Ekweremadu: How executive, legislative feud starts
The Deputy Senate President, Ike Ekweremadu, has said frosty relationship between the executive and legislative arms of government is mostly due to the excesses of the former which strives to impose leadership on the parliament in breach of the rule of law.
A drama had ensued ahead of the inauguration of the eight Senate when Senator Bukola Saraki of the APC and Ekweremadu of the PDP emerged as senate president and deputy senate president, respectively to the chagrin of some leaders of the ruling government.
Ekwremadu spoke yesterday in Abuja at the formal launch of the Responsive Political Party Programme (RPPP) of the International Republican Institute (IRI).
Ekwremadu said while the parliament was supposed to be an authentic platform for political parties to feel and respond to the pulse of the masses, there was often lack of synergy between the parties and their members in the parliament.
“The frosty relationship often begins with executive excesses couched in party supremacy which strives to impose leadership on the parliament.

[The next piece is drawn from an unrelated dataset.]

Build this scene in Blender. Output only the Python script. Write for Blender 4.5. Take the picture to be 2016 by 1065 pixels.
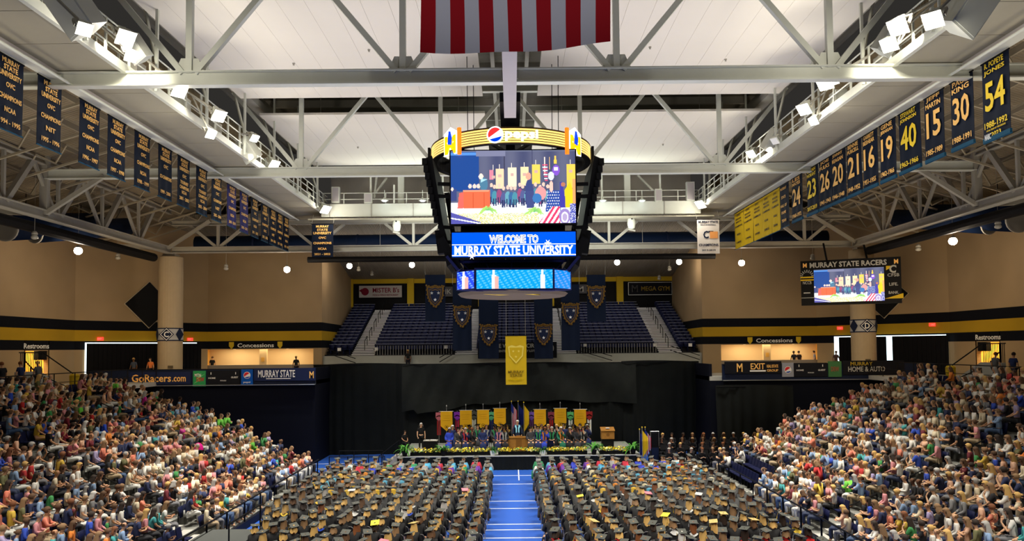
import bpy, math, random
import numpy as np
from mathutils import Vector, Matrix, Euler
for o in list(bpy.data.objects):
    bpy.data.objects.remove(o)
R = random.Random(7)
SC = bpy.context.scene
COL = SC.collection
V = Vector
# ------------------------------------------------------------------ camera
F = 1480.0; EYE = V((0, 0, 8.2)); PITCH = math.radians(2.5); ROLL = 0.0094; YPP = 620.4
_f = V((0, math.cos(PITCH), math.sin(PITCH))); _r0 = V((1, 0, 0)); _u0 = V((0, -math.sin(PITCH), math.cos(PITCH)))
_r = _r0 * math.cos(ROLL) - _u0 * math.sin(ROLL); _u = _u0 * math.cos(ROLL) + _r0 * math.sin(ROLL)
cd = bpy.data.cameras.new('camera'); cam = bpy.data.objects.new('camera', cd); COL.objects.link(cam)
cd.sensor_fit = 'HORIZONTAL'; cd.sensor_width = 36; cd.lens = F / 2016 * 36
cd.shift_y = (YPP - 532.5) / 2016; cd.clip_end = 400
M = Matrix((( _r.x, _u.x, -_f.x, 0), (_r.y, _u.y, -_f.y, 0), (_r.z, _u.z, -_f.z, EYE.z), (0, 0, 0, 1)))
cam.matrix_world = M; SC.camera = cam
def ray(x, y): return _f * F + _r * (x - 1008) + _u * (YPP - y)
def at(x, y, Y): d = ray(x, y); return EYE + d * (Y / d.y)
def atX(x, y, X): d = ray(x, y); return EYE + d * (X / d.x)
def atZ(x, y, Z): d = ray(x, y); return EYE + d * ((Z - EYE.z) / d.z)
def proj(p):
    d = V(p) - EYE; w = d.dot(_f)
    if w < .1: return (1e9, 1e9)
    return (1008 + F * d.dot(_r) / w, YPP - F * d.dot(_u) / w)
# ------------------------------------------------------------------ view, world, lights
SC.view_settings.view_transform = 'Standard'; SC.view_settings.look = 'None'
SC.view_settings.gamma = 1; SC.view_settings.use_curve_mapping = False
SC.view_settings.exposure = 0.0
w = bpy.data.worlds.new('world'); SC.world = w; w.use_nodes = True
w.node_tree.nodes['Background'].inputs[0].default_value = (1.0, .93, .84, 1)
w.node_tree.nodes['Background'].inputs[1].default_value = .028
def lamp(kind, name, loc, power, color=(1, .95, .87), aim=None, size=.4, angle=70, blend=.6, sy=None, spread=None):
    l = bpy.data.lights.new(name, kind); l.energy = power; l.color = color
    if kind == 'AREA':
        l.size = size
        if sy: l.shape = 'RECTANGLE'; l.size_y = sy
        if spread: l.spread = math.radians(spread)
    else: l.shadow_soft_size = size
    if kind == 'SPOT': l.spot_size = math.radians(angle); l.spot_blend = blend
    o = bpy.data.objects.new(name, l); COL.objects.link(o); o.location = loc
    if aim is not None: o.rotation_euler = (V(aim) - V(loc)).to_track_quat('-Z', 'Y').to_euler()
    return o
for s in (-1, 1):
    lamp('SPOT', 'flood_lamp', (s * 12.0, 11, 18.7), 9500, (1, .93, .80), (s * 16.5, 19, 1.5), .35, 50, 1.0)
    for k, y in enumerate((16, 21.5, 29, 33.5, 38, 43.5, 50)):      # sports floods on the catwalk rails, aimed across the floor
        lamp('SPOT', 'flood_lamp', (s * 12.6, y, 18.7), 6400, (1, .95, .86), (s * 5.0, y + 2.5, 0), .35, 80, .8)
        lamp('SPOT', 'flood_lamp', (s * 12.0, y + .8, 18.7), 7600, (1, .93, .80), (s * 15.6, y + 1, 1.5), .35, 46, .95)
    for y in (24.0, 38.2):                                          # floods right beside the truss chords
        lamp('SPOT', 'chord_lamp', (s * 13.3, y, 18.3), 900, (1, .95, .78), (s * 13.3, y + 3, 17.6), .2, 75, .8)
    lamp('AREA', 'stand_wash', (s * 22, 36, 15.3), 70, (1, .90, .76), (s * 24, 36, 0), 10, sy=26)
    lamp('AREA', 'wall_wash', (s * 22, 46, 9.5), 400, (1, .76, .46), (s * 26, 62, 14), 8, sy=3)
    lamp('AREA', 'outer_bay', (s * 20, 30, 9.5), 520, (1, .88, .70), (s * 21, 34, 30), 4, sy=22, spread=130)
lamp('AREA', 'bounce_fill', (0, 36, 3.0), 2300, (1, .955, .92), (0, 38, 30), 20, sy=30, spread=105)  # added unseen area light standing in for light bounced off the floor
for s in (-1, 1): lamp('SPOT', 'flag_flood', (s * 12.0, 4, 18.0), 2300, (1, .96, .92), (0, 15, 18.5), .3, 40, .7)
lamp('AREA', 'panel_up', (0, 52.8, 18.7), 420, (.86, 1, .88), (0, 49.5, 21.5), 22, sy=.6)
lamp('AREA', 'catwalk_work', (0, 52.5, 16.5), 500, (.95, 1, .92), (0, 56.5, 18.5), 18, sy=1)
lamp('AREA', 'deck_lights', (0, 67, 14.8), 260, (.95, .97, 1.0), (0, 66.9, 0), 24, sy=7)
lamp('AREA', 'deck_up', (0, 66, 12.5), 230, (1, .92, .8), (0, 66.1, 30), 20, sy=6)
# ------------------------------------------------------------------ helpers
class MB:
    def __init__(s): s.v = []; s.f = []; s.m = []
    def quadmesh(s, vs, fs, mi=0):
        b = len(s.v); s.v += [tuple(p) for p in vs]; s.f += [tuple(b + i for i in f) for f in fs]; s.m += [mi] * len(fs); return s
    def obox(s, c, X, Y, Z, mi=0):
        c, X, Y, Z = V(c), V(X), V(Y), V(Z)
        vs = [c + X * a + Y * b + Z * d for a in (-1, 1) for b in (-1, 1) for d in (-1, 1)]
        return s.quadmesh(vs, [(0, 1, 3, 2), (4, 6, 7, 5), (0, 4, 5, 1), (2, 3, 7, 6), (0, 2, 6, 4), (1, 5, 7, 3)], mi)
    def box(s, x0, x1, y0, y1, z0, z1, mi=0):
        return s.obox(((x0 + x1) / 2, (y0 + y1) / 2, (z0 + z1) / 2), ((x1 - x0) / 2, 0, 0), (0, (y1 - y0) / 2, 0), (0, 0, (z1 - z0) / 2), mi)
    def bar(s, a, b, w=.1, h=.1, up=(0, 0, 1), mi=0):
        a, b = V(a), V(b); d = b - a; L = d.length
        if L < 1e-6: return s
        d.normalize(); u = V(up)
        if abs(d.dot(u)) > .98: u = V((0, 1, 0))
        x = d.cross(u).normalized(); u = x.cross(d).normalized()
        return s.obox((a + b) / 2, d * (L / 2), x * (w / 2), u * (h / 2), mi)
    def tube(s, a, b, r=.05, n=8, r2=None, cap=True, mi=0):
        a, b = V(a), V(b); d = (b - a).normalized(); r2 = r if r2 is None else r2
        u = V((0, 0, 1)) if abs(d.z) < .9 else V((0, 1, 0))
        x = d.cross(u).normalized(); y = d.cross(x)
        vs = []
        for p, rr in ((a, r), (b, r2)):
            for k in range(n):
                t = 2 * math.pi * k / n; vs.append(p + x * (rr * math.cos(t)) + y * (rr * math.sin(t)))
        fs = [(k, (k + 1) % n, n + (k + 1) % n, n + k) for k in range(n)]
        if cap: fs += [tuple(range(n - 1, -1, -1)), tuple(range(n, 2 * n))]
        return s.quadmesh(vs, fs, mi)
    def path(s, pts, r=.03, n=6, mi=0):
        for a, b in zip(pts, pts[1:]): s.tube(a, b, r, n, mi=mi)
        return s
    def prism(s, poly, o, ux, uy, t, mi=0):
        """polygon (2-D points) on the plane o + ux*a + uy*b, thickness t along ux x uy"""
        o, ux, uy = V(o), V(ux), V(uy); n = ux.cross(uy).normalized(); k = len(poly)
        vs = [o + ux * a + uy * b for a, b in poly] + [o + ux * a + uy * b + n * t for a, b in poly]
        area = sum(poly[i][0] * poly[(i + 1) % k][1] - poly[(i + 1) % k][0] * poly[i][1] for i in range(k))
        top = tuple(range(k, 2 * k)); bot = tuple(range(k - 1, -1, -1))
        if area < 0: top, bot = top[::-1], bot[::-1]
        fs = [top, bot] + [(i, (i + 1) % k, k + (i + 1) % k, k + i) if area > 0 else (i, k + i, k + (i + 1) % k, (i + 1) % k) for i in range(k)]
        return s.quadmesh(vs, fs, mi)
    def ball(s, c, r, nu=10, nv=6, mi=0, sc=(1, 1, 1)):
        c = V(c); vs = [c + V((0, 0, r * sc[2]))]
        for i in range(1, nv):
            ph = math.pi * i / nv
            for j in range(nu):
                t = 2 * math.pi * j / nu
                vs.append(c + V((r * sc[0] * math.sin(ph) * math.cos(t), r * sc[1] * math.sin(ph) * math.sin(t), r * sc[2] * math.cos(ph))))
        vs.append(c - V((0, 0, r * sc[2]))); fs = []
        for j in range(nu): fs.append((0, 1 + j, 1 + (j + 1) % nu))
        for i in range(nv - 2):
            for j in range(nu):
                a = 1 + i * nu; fs.append((a + j, a + nu + j, a + nu + (j + 1) % nu, a + (j + 1) % nu))
        a = 1 + (nv - 2) * nu
        for j in range(nu): fs.append((a + j, len(vs) - 1, a + (j + 1) % nu))
        return s.quadmesh(vs, fs, mi)
    def lathe(s, prof, c, n=16, mi=0, axis=None):
        c = V(c); vs = []; q = axis.to_track_quat('Z', 'Y') if axis is not None else None
        for r, z in prof:
            for k in range(n):
                t = 2 * math.pi * k / n; p = V((r * math.cos(t), r * math.sin(t), z))
                vs.append(c + (q @ p if q else p))
        fs = [(i * n + k, i * n + (k + 1) % n, (i + 1) * n + (k + 1) % n, (i + 1) * n + k) for i in range(len(prof) - 1) for k in range(n)]
        fs += [tuple(range(n - 1, -1, -1)), tuple(range((len(prof) - 1) * n, len(prof) * n))]
        return s.quadmesh(vs, fs, mi)
    def mesh(s, name, mats, smooth=False):
        me = bpy.data.meshes.new(name); me.from_pydata(s.v, [], s.f)
        for m in (mats if isinstance(mats, (list, tuple)) else [mats]): me.materials.append(m)
        if any(s.m): me.polygons.foreach_set('material_index', s.m)
        if smooth: me.polygons.foreach_set('use_smooth', [True] * len(s.f))
        me.update(); return me
def link(name, me, parent=None, loc=None):
    o = bpy.data.objects.new(name, me); COL.objects.link(o)
    if parent is not None: o.parent = parent
    if loc is not None: o.location = loc
    return o
def tag(o, label=None, cat=None, group=None, kind=None):
    if label: o['label'] = label
    if cat: o['category'] = cat
    if group: o['group'] = group
    if kind: o['kind'] = kind
    return o
def part(name, mb, mat, parent=None, smooth=False): return link(name, mb.mesh(name, mat, smooth), parent)
def thing(name, label, cat, loc=(0, 0, 0), group=None, rz=0):
    o = link(name, None, None, loc); o.rotation_euler = (0, 0, rz); return tag(o, label, cat, group)
def struct(name, mb, mat, label=None):
    o = part(name, mb, mat); return tag(o, label, None, None, 'structure')
def nm(name): 
    m = bpy.data.materials.new(name); m.use_nodes = True; return m, m.node_tree, m.node_tree.nodes['Principled BSDF']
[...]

“In the executive that usually face of belligerence follows, the parliamentarians would naturally rally around their popularly elected leadership in defence of the principle of separation of powers.
“Even when such imposition succeeds, it hardly lasts, as the history of the National Assembly in the current democratic dispensation clearly shows,” Ekweremadu said.
He said the party, by implication, became the coordinating platform, but that this had unfortunately not been the case, as there was a revolting disconnect between the parties and their political office holders with the cases being that of the “tail wagging the dog rather than the dog wagging the tail.”